Follow the withholding laws of the state in which the employee works with regard to:

  • employer fee (maximum allowed).
  • employer fee frequency.
  • disposable earnings exclusion.
  • exceptions to federal CCPA limits.
  • allocation of multiple orders.
  • exception to seven business day remittance.
  • order retention when employee terminates.
  • maximum withholding amounts.

If your employee works in different states, follow the laws of the state to which you report quarterly payroll earnings.

Why is my employee now delinquent when I’ve paid every payment on time since the employee started working for me?

There are a number of reasons the employee’s child support case may now show as delinquent. For example, there could have been a recent change in the child support order amount, or the employer may not have received the Order/Notice to withhold in time for payroll the first month it was issued and a payment was missed. The missed payment would have caused a delinquency in the case. If you have questions, contact the issuing agency or the Employer Services Central Unit at 503-378-2868.

Can I, as an employer, charge the employee a fee for processing the withholding?

In Oregon, a fee of up to $5.00 per month per case can be charged to each employee.
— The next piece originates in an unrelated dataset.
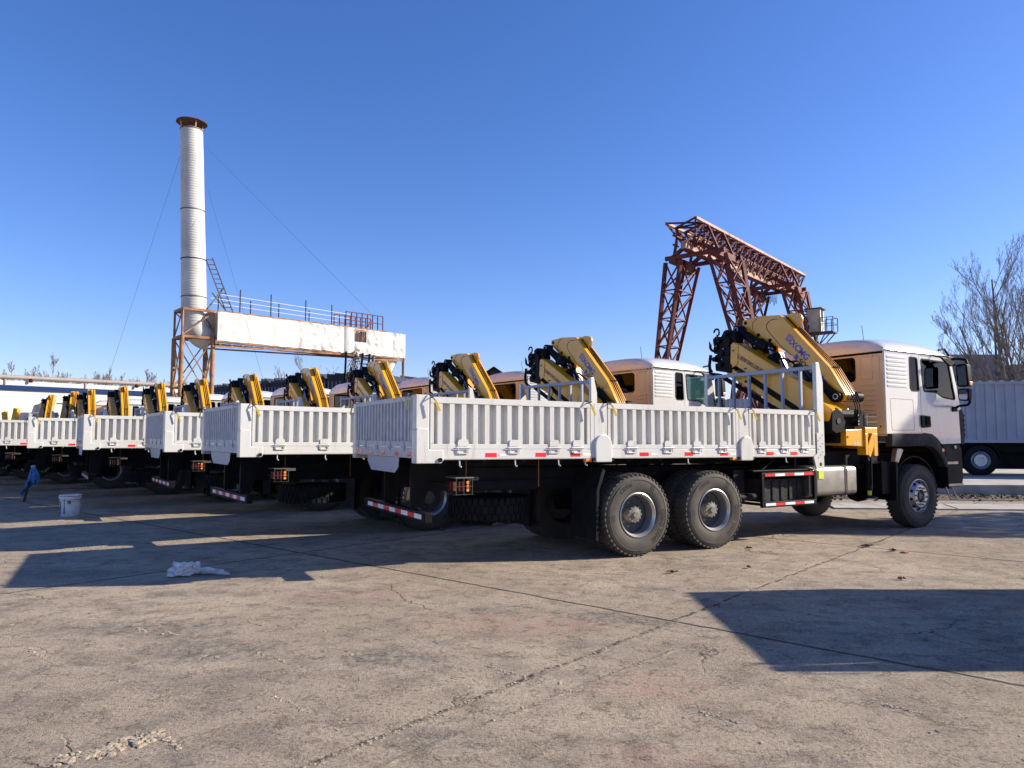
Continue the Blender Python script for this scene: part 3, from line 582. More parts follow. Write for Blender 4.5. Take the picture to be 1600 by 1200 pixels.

This fee is deducted from the employee’s remaining income and not the child support payment, unless withholding is 50 percent of the employee’s disposable income. In this case, withhold the fee from the amount you send to us or the issuer of the order and notice. Oregon law states that the amount withheld, including the employer’s fee, cannot exceed 50 percent of the employee’s disposable income.

Do I have to withhold at the frequency on the notice?

Employers do not have to vary their pay cycles to comply with the income withholding order. For the convenience of the employer, the notice provides the total to be withheld and the corresponding amounts for weekly, biweekly, semimonthly, and monthly pay cycles. Send the withheld income payment to the Oregon Department of Justice within seven working days of the pay date and date of withholding.

What if there is an existing IRS levy or a garnishment for the employee and I receive an order to withhold income for child support?

A levy from the Internal Revenue Service (IRS) takes priority over a child support income withholding order only if the IRS levy was served before the original child support order was established. Oregon law states that an income withholding order for child support has priority over any other garnishment, regardless of which was served first. Questions regarding the levy or garnishment must be directed to the issuing entity of the levy or garnishment.

What if my employee wants to make a voluntary deduction for child support, or increase the amount withheld in excess of the income withholding order?

The employee would need to contact the assigned child support agency, either the Oregon Child Support Program or another state’s child support agency. You, as the employer, are required to withhold the amount noted on the income withholding order. An employee can make additional payments by personal check or money order to the issuing agency.